Kalau mau tambahan lagi, coba ingat tsunami Aceh atau gempa di Jogja. Semua itu ya karena kemaksiatan telah meraja lela, tapi tak ada yang mengingatkan. Ketika ada kemaksiatan di kampung kita dan kita tidak peduli, Tuhan akan turunkan azab untuk satu kampung itu, tidak hanya pada orang yang bermaksiat tapi pada semuanya, karena sesungguhnya mereka juga salah karena tidak mengingatkan. 

Aku rasa perlu digalakkan lagi budaya lama kita, untuk mengusir orang yang ketangkep mesum keluar dari daerah kita karena kita takut desa atau kota atau apartemen kita dilaknat Tuhan. 

NYATANYA TIDAK ADA HAKMU YANG BENAR-BENAR SEJATI 

Bagi orang yang suka bunuh diri, kurasa alasan kedua lebih bisa diterima. Siapa bilang, nyawamu itu milikmu sendiri? Kau tidak memiliki apapun! Kau adalah hamba ciptaan Tuhan. Tuhanlah yang memilikimu, dan dia yang berhak atas dirimu. 

Coba bayangkan seorang budak atau sebuah benda yang kita miliki, kita bebas menentukan nasibnya. Begitu pula Tuhan terhadap kita. Dia bisa saja melakukan kita bagaimana pun. Sudah sukur dikasi hidup, pengelihatan, pendengaran dan lidah, mau minta apa lagi? 

Seperti pembuat cerita dalam novel, Tuhan bebas menentukan cerita hidup kita. Tapi sungguh Tuhan Maha Adil Maha Pengasih Maha Penyayang jika kamu percaya. Dia juga memberi kita kesempatan untuk merubah nasib jika kita mau berusaha. Padahal bisa saja Dia masukkan kita ke neraka semuanya karena bosan melihat kita melakukan maksiat yang sama tiap hari. Kurang sayang apa lagi coba? 
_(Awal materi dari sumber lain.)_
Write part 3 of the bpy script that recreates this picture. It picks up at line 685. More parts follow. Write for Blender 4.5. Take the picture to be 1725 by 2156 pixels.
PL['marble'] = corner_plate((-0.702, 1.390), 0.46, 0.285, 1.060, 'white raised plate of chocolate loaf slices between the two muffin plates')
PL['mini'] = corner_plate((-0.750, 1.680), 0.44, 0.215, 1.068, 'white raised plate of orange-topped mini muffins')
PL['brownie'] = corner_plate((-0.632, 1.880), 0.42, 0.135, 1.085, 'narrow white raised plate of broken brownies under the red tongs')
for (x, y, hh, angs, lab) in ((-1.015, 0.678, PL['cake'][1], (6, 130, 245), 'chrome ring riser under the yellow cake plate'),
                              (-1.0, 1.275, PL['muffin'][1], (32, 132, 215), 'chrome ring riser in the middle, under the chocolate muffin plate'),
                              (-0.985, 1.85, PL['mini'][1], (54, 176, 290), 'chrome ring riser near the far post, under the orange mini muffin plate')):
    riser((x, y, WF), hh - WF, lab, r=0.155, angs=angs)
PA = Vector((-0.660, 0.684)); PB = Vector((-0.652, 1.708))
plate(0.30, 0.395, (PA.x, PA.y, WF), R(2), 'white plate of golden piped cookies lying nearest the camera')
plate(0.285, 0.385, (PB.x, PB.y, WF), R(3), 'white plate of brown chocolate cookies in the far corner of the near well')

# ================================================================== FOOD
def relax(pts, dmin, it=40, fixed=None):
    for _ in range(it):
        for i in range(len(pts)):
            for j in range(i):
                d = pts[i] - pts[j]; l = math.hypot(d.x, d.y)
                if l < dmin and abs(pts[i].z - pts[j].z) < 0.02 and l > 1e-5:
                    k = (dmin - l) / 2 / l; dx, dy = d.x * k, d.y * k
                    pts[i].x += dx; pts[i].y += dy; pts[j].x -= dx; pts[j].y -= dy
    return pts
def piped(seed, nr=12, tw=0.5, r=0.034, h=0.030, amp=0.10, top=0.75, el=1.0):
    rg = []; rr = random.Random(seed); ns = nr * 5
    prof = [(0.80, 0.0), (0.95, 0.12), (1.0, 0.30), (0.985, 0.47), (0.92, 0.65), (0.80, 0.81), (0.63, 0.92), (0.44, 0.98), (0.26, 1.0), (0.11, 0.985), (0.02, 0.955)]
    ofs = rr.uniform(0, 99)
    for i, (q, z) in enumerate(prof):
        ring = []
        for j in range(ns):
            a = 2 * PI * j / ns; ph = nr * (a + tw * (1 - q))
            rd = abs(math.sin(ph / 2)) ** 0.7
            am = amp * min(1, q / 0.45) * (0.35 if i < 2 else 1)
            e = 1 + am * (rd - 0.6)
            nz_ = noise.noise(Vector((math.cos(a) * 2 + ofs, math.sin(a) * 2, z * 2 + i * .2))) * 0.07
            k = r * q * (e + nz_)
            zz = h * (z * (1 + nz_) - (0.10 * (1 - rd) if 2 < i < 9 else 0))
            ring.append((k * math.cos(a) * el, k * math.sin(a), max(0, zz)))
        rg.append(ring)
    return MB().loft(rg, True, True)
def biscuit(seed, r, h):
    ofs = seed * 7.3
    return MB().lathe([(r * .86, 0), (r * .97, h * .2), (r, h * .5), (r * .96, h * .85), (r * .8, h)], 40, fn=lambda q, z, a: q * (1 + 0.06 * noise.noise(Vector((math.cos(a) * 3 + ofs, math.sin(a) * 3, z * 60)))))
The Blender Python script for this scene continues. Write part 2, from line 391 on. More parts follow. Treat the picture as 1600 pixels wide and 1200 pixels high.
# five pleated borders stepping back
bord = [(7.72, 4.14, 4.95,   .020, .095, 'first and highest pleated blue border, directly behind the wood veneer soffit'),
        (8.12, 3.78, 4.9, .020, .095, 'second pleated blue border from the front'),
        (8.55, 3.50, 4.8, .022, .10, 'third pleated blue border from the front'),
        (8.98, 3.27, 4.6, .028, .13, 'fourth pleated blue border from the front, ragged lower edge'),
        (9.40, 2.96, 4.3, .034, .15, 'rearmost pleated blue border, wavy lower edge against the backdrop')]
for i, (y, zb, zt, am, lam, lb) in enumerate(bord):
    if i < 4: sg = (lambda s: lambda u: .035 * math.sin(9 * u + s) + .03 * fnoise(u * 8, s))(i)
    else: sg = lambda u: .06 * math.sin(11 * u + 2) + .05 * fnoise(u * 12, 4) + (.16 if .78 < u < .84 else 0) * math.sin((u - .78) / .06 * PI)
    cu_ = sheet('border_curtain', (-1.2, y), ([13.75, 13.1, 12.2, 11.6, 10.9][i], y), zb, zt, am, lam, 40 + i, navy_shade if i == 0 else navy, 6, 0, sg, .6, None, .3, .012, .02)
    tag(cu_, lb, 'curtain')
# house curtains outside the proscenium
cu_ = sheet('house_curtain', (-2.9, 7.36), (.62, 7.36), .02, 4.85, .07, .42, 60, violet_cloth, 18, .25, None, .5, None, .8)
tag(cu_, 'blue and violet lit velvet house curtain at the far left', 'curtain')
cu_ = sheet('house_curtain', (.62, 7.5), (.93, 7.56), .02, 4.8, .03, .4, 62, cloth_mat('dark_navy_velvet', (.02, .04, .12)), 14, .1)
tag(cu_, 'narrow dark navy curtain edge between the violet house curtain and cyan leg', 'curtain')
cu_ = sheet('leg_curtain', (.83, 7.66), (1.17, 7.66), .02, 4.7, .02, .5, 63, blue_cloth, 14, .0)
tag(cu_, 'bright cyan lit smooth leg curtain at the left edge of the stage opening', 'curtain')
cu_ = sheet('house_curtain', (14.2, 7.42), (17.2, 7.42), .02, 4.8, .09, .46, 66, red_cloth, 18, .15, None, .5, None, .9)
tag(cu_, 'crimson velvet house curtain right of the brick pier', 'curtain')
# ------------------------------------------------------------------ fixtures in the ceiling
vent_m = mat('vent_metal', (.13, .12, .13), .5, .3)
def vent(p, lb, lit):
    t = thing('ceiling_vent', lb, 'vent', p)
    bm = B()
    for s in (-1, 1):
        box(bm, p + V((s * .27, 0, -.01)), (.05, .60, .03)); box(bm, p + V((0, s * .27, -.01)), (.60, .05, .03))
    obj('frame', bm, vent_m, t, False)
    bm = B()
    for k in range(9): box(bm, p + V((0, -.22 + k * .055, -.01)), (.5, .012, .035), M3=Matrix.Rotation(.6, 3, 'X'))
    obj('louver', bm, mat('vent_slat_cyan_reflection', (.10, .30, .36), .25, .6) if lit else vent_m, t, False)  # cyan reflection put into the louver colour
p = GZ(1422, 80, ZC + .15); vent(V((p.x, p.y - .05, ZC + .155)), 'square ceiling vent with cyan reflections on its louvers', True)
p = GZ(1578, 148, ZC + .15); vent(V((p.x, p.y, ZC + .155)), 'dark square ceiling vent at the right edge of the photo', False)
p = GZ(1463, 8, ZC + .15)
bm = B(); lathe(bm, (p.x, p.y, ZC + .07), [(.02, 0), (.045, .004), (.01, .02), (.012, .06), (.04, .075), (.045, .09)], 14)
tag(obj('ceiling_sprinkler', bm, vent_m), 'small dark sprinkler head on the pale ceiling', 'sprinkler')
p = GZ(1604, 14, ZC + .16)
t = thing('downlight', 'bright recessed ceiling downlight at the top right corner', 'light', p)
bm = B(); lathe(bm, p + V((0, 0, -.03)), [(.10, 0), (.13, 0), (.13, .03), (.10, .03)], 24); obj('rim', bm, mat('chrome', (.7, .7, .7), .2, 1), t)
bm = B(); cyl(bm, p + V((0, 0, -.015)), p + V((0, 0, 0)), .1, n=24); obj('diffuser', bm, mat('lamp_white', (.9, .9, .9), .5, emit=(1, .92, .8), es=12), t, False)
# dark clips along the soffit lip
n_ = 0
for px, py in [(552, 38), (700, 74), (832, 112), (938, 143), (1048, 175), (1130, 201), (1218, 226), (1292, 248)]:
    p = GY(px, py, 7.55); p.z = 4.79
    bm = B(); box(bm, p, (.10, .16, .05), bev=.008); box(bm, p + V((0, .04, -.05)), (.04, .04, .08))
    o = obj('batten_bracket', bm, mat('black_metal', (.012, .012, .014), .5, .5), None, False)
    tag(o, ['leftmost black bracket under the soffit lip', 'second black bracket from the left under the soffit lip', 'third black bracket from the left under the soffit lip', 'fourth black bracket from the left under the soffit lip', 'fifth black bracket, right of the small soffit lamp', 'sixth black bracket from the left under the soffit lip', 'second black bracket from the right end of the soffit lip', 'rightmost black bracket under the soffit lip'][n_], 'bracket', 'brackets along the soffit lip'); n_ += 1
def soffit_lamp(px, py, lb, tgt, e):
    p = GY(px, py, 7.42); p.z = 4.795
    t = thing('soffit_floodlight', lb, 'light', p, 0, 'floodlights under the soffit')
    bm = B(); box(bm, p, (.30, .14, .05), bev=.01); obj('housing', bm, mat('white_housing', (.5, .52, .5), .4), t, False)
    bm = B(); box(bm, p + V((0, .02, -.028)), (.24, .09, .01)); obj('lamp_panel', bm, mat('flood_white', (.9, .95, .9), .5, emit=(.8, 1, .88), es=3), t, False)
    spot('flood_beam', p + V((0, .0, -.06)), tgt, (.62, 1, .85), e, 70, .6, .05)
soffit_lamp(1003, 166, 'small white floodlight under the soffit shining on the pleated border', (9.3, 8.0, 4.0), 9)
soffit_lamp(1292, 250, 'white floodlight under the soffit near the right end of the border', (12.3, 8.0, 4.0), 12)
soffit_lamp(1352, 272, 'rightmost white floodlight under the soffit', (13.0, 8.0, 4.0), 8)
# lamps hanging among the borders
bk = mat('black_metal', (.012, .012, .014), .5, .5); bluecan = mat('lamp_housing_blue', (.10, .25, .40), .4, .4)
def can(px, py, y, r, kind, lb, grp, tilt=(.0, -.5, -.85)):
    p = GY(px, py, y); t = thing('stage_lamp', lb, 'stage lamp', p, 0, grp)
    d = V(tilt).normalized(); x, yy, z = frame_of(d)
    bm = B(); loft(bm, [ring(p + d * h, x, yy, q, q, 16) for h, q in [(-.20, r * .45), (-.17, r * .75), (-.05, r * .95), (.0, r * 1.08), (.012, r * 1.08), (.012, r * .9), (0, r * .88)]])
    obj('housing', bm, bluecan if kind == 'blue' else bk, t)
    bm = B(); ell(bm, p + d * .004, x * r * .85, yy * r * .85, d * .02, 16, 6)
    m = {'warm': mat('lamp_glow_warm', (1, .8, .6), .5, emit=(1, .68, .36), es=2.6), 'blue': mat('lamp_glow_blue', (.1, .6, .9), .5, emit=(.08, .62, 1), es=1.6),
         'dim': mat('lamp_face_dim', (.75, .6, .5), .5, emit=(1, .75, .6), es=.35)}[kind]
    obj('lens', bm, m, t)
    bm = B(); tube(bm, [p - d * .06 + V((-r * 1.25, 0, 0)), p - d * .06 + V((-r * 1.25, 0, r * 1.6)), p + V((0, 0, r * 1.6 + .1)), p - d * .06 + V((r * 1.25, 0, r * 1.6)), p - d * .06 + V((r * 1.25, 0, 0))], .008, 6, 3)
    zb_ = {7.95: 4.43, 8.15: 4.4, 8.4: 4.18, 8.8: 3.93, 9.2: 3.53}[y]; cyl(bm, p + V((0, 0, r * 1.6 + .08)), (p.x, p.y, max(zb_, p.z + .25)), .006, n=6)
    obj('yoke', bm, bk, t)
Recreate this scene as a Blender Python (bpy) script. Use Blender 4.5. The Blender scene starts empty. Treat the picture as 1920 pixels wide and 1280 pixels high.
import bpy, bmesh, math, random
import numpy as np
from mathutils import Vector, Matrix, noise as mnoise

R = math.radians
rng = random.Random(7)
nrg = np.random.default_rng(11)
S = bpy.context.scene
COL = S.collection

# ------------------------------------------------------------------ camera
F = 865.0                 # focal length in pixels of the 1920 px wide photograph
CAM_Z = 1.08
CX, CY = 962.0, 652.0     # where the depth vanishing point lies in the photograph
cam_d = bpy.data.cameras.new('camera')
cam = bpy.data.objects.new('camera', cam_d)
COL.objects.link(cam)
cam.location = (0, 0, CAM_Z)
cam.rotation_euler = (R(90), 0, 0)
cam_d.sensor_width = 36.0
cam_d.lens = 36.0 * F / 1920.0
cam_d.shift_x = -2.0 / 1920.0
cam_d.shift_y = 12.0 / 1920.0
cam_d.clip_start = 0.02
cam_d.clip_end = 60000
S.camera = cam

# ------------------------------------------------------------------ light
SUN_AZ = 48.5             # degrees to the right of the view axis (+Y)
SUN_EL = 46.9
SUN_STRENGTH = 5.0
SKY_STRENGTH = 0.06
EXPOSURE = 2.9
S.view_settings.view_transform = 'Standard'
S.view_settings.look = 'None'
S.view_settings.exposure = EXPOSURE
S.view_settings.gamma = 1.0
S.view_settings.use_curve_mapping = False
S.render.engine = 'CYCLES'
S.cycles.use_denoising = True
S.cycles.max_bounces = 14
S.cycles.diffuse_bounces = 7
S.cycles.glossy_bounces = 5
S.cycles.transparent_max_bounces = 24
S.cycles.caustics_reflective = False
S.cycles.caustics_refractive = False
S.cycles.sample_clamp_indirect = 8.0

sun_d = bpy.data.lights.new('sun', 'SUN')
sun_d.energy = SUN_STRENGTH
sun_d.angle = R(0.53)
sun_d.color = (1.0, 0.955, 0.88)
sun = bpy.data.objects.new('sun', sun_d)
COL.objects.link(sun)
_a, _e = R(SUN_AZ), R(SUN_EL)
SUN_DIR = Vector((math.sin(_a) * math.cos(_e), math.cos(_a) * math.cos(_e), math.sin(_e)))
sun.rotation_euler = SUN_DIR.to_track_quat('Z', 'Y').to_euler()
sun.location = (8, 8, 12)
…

Jadi jangan salahkan lagi kalau ada orang yang berusaha menghentikan usaha bodoh bunuh dirimu. Karena mereka ingin menyelamatkan Agama, Jiwa, Harta, dan Keturunanmu

Nyawamu adalah hak Tuhan. Tuhan ingin ia hdup hingga waktu tertentu. Ketika kau memilih untuk mengakhirinya, kau telah bertindak seolah Tuhan dan mengambil hak Tuhan dan hak keluargamu atas dirimu dan hak dunia untuk mendapat kebaikan darimu. SEBURUK APAPUN KEHIDUPAN, KEHIDUPAN SENDIRI ADALAH SESUATU YANG HARUS DISYUKURI. Hanya saja mungkin kau tidak membuka mata cukup lebar untuk dapat melihat semua nikmat yang belum dicabut darimu.